Suspected cartel in the sector of Euro interest rate derivatives will be investigated by the Commission

Commission confirmed that it undertook unannounced inspections at the premises of companies active in the sector of financial derivative products linked to the Euro Interbank Offered Rate (EURIBOR) in certain Member States. In addition, the Economic and Affairs Committee at the EP also announced a deal with the Polish presidency on the regulation beefing up standards and requirements for the practices of short selling and trading in credit default swaps (CDS), a financial product insuring against default.

The Commission has concerns that companies active in the sector of financial derivative products may have violated EU antitrust rules that prohibit cartels and restrictive business practices (Article 101 of the Treaty on the Functioning of the European Union and Article 53 of the Agreement on the European Economic Area). The European Commission confirmed that, starting on 18 October 2011, Commission officials undertook unannounced inspections at the premises of companies concerned linked to the Euro Interbank Offered Rate (EURIBOR) in certain Member States. Additionally, the Council recently reached an agreement to reduce risk in the over-the-counter derivatives market.

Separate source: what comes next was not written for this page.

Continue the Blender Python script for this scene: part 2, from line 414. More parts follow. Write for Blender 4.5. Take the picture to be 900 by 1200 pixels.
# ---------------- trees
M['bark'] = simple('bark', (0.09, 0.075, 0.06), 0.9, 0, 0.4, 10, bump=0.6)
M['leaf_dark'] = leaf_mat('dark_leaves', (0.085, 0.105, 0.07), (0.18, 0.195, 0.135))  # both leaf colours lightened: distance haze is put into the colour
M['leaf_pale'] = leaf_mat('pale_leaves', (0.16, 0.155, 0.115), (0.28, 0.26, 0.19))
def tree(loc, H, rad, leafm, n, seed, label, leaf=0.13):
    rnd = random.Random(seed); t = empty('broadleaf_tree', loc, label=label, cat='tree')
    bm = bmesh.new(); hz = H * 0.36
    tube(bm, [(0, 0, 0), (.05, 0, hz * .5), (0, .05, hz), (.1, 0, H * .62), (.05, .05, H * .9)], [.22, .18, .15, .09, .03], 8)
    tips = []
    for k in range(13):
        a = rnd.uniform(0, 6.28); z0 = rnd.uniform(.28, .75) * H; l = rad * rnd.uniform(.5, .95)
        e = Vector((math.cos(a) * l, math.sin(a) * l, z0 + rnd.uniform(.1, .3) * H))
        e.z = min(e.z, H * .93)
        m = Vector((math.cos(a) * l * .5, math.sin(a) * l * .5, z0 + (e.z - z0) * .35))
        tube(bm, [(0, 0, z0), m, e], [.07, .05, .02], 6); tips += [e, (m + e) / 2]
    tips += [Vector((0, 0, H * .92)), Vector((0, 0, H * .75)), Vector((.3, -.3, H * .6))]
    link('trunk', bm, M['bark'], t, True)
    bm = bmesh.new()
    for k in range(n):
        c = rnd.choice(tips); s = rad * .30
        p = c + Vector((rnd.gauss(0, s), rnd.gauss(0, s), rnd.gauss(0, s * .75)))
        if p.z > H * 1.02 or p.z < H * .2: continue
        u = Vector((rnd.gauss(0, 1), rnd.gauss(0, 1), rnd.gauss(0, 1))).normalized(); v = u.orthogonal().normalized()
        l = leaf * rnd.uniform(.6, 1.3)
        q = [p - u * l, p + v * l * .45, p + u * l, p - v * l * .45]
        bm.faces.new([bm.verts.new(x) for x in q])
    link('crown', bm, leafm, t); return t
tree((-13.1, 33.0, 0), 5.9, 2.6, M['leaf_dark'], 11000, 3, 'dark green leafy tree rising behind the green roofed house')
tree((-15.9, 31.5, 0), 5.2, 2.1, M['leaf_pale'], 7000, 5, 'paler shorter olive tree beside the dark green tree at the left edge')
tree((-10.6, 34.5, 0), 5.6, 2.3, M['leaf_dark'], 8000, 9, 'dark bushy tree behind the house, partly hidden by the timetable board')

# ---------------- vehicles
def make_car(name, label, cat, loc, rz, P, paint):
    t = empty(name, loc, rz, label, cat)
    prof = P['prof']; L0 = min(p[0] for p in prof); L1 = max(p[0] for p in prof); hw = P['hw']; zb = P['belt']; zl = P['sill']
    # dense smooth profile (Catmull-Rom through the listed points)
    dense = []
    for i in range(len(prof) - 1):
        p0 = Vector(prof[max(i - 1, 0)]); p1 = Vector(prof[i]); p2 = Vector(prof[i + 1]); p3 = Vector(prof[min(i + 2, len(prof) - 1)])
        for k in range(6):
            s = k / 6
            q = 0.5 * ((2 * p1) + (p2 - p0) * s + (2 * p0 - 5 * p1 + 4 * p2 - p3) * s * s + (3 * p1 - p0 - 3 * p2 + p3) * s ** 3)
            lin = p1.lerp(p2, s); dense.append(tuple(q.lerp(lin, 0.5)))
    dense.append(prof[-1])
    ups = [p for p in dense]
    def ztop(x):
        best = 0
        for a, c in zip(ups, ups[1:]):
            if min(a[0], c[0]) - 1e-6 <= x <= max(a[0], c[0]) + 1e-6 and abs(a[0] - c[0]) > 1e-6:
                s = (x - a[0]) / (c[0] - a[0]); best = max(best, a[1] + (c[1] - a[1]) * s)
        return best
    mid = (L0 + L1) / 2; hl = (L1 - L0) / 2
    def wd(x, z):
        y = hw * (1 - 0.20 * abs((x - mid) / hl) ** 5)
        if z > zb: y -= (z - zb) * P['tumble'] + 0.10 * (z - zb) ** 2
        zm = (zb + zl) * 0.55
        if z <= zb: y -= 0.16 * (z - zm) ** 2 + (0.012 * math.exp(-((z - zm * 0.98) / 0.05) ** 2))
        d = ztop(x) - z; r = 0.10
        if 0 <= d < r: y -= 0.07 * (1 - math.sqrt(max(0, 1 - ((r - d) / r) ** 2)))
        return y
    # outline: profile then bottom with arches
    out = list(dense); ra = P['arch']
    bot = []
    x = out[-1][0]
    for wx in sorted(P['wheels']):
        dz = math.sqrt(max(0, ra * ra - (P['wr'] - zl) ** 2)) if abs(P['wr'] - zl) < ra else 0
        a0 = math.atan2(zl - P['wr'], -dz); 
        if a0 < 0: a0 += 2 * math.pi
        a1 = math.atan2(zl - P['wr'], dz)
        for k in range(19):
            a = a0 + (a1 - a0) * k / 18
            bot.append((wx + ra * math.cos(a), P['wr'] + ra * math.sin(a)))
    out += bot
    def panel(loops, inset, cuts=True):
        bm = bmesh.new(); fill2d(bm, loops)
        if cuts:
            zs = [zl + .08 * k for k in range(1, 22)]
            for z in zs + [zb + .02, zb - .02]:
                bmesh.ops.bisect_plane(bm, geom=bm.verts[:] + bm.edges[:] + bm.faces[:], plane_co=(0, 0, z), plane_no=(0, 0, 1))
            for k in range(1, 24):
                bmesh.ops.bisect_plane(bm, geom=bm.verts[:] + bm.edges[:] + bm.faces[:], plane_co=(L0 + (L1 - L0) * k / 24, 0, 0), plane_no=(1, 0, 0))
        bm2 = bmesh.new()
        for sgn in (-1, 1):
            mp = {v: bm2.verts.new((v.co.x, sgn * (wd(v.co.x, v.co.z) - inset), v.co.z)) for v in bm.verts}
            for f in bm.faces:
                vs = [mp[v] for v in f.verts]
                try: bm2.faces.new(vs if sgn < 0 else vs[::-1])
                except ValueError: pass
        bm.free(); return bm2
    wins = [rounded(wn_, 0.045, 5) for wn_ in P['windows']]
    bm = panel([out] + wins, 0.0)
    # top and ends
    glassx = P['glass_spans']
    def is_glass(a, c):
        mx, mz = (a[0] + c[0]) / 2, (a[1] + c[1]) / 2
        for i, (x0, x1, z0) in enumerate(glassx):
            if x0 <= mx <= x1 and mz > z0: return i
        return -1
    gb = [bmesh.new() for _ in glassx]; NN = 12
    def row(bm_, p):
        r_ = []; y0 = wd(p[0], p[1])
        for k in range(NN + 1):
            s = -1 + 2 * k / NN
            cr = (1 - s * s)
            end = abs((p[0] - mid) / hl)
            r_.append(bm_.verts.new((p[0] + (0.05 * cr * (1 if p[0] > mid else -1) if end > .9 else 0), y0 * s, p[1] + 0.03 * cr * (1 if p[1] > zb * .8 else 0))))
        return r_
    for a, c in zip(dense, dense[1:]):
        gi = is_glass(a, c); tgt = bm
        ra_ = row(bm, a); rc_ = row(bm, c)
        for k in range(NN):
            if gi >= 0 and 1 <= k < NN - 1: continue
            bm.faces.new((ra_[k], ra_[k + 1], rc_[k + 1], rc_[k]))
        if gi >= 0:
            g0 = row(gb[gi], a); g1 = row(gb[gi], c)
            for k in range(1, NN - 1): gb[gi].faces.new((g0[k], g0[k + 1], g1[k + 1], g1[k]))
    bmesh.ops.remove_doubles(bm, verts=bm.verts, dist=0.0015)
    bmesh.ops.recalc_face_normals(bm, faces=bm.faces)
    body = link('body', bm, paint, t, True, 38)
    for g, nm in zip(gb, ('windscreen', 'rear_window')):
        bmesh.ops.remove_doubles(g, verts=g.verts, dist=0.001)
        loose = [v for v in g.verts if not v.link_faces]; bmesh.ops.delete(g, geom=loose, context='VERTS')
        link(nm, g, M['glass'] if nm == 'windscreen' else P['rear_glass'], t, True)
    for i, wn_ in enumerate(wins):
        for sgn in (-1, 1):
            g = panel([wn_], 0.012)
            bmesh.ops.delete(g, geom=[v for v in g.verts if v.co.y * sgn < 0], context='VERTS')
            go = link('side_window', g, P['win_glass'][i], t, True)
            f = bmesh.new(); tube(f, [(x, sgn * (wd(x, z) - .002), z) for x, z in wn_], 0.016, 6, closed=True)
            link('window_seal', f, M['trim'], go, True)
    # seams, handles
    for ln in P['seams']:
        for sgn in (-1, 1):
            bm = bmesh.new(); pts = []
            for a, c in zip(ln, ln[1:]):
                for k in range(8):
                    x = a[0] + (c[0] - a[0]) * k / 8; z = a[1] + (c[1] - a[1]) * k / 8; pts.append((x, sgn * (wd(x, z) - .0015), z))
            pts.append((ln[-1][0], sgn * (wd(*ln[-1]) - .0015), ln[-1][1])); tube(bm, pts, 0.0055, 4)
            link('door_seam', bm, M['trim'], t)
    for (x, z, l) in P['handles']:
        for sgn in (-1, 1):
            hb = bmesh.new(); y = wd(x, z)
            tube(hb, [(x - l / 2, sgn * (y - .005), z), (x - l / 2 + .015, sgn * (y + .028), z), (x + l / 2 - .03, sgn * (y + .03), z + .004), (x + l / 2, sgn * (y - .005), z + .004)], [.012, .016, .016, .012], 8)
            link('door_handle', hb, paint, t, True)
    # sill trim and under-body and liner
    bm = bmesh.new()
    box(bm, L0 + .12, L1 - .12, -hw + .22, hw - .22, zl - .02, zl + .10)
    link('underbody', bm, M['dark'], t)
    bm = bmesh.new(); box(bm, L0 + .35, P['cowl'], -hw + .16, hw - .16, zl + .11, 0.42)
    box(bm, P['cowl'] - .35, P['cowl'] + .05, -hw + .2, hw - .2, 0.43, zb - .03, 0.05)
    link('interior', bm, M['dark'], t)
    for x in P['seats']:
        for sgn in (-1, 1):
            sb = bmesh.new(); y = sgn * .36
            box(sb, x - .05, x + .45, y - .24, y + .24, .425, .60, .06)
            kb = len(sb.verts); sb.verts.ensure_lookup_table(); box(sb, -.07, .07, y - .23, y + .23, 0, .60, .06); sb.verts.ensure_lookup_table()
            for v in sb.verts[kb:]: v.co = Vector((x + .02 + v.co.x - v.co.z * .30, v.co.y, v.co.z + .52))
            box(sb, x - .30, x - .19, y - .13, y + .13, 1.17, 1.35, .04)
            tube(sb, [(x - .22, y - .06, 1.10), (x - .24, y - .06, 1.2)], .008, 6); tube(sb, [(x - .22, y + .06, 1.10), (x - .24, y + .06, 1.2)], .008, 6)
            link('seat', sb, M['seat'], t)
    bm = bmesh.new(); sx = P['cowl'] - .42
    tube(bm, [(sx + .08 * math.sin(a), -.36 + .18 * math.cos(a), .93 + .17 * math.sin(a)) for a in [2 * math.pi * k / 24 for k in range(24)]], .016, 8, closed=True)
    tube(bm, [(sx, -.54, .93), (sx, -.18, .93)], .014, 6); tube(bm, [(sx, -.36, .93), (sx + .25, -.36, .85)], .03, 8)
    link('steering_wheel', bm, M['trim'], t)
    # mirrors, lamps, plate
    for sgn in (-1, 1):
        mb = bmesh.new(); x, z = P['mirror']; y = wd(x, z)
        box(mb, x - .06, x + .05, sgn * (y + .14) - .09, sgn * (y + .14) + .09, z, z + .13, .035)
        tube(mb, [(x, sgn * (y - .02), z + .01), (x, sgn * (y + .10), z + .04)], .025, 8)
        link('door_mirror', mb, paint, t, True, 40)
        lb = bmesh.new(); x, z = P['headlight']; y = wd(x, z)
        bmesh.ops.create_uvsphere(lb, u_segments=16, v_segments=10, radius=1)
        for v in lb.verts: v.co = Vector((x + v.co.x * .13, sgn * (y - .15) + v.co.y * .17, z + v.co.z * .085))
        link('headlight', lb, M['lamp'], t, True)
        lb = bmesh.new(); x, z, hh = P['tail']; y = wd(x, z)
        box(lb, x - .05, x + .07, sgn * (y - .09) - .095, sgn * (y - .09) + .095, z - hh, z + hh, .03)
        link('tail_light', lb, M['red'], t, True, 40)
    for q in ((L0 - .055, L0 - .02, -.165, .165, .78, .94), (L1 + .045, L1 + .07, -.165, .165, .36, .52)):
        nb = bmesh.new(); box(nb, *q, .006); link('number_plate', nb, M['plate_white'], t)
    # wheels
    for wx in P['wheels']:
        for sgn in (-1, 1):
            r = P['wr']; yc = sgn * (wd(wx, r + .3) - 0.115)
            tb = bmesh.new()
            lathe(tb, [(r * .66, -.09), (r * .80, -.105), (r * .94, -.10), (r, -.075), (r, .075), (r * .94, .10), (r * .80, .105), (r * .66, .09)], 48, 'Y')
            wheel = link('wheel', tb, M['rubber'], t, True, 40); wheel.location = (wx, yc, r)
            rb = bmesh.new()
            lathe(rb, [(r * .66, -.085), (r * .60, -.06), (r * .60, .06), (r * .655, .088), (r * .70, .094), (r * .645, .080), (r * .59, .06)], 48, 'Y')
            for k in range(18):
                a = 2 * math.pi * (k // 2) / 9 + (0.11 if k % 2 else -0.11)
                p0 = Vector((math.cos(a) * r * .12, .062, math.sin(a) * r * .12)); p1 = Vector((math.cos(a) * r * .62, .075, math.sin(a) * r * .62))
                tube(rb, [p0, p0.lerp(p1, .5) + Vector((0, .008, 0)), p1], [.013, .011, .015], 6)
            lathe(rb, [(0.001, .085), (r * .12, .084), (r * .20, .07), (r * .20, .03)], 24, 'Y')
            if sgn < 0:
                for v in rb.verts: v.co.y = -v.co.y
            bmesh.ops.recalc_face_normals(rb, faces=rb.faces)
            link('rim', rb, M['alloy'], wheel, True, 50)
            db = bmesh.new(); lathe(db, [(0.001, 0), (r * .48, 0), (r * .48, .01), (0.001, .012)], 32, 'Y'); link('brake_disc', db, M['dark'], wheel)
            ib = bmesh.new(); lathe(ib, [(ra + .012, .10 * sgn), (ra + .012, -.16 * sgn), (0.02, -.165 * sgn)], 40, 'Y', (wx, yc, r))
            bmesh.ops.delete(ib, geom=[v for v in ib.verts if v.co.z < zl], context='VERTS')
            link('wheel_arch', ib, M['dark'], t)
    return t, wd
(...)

On the other hand, MEPs and the Polish Presidency during a meeting at the Economic and Monetary Affairs Committee achieved a deal on the regulation beefing up standards and requirements for the practices of short selling and trading in credit default swaps (CDS), a financial product insuring against default. The rules will impose much more transparency, increase the powers of the EU's financial watchdog and virtually ban certain CDS trades, thereby making speculation on a country's default more difficult. Last June, the European Parliament approved a resolution in which called for more control over credit rating agencies and proposes a European Credit Rating Foundation.

The deal will get a ban naked CDS trading (purchasing default insurance contracts without owning the related bonds), with the sole exception of an option for a national authority to lift the ban temporarily in cases where its sovereign debt market is no longer functioning properly. Even this possibility would be closely circumscribed, because the text specifies a limited number of indicators which could justify the regulator's action. Moreover, within 24 hours, the European Securities and Markets Authority (ESMA) would publish an opinion on its web site as to the utility of suspending the ban. A negative opinion from ESMA would have a political weight. The agreement reached has still to be voted by the Council and the European Parliament.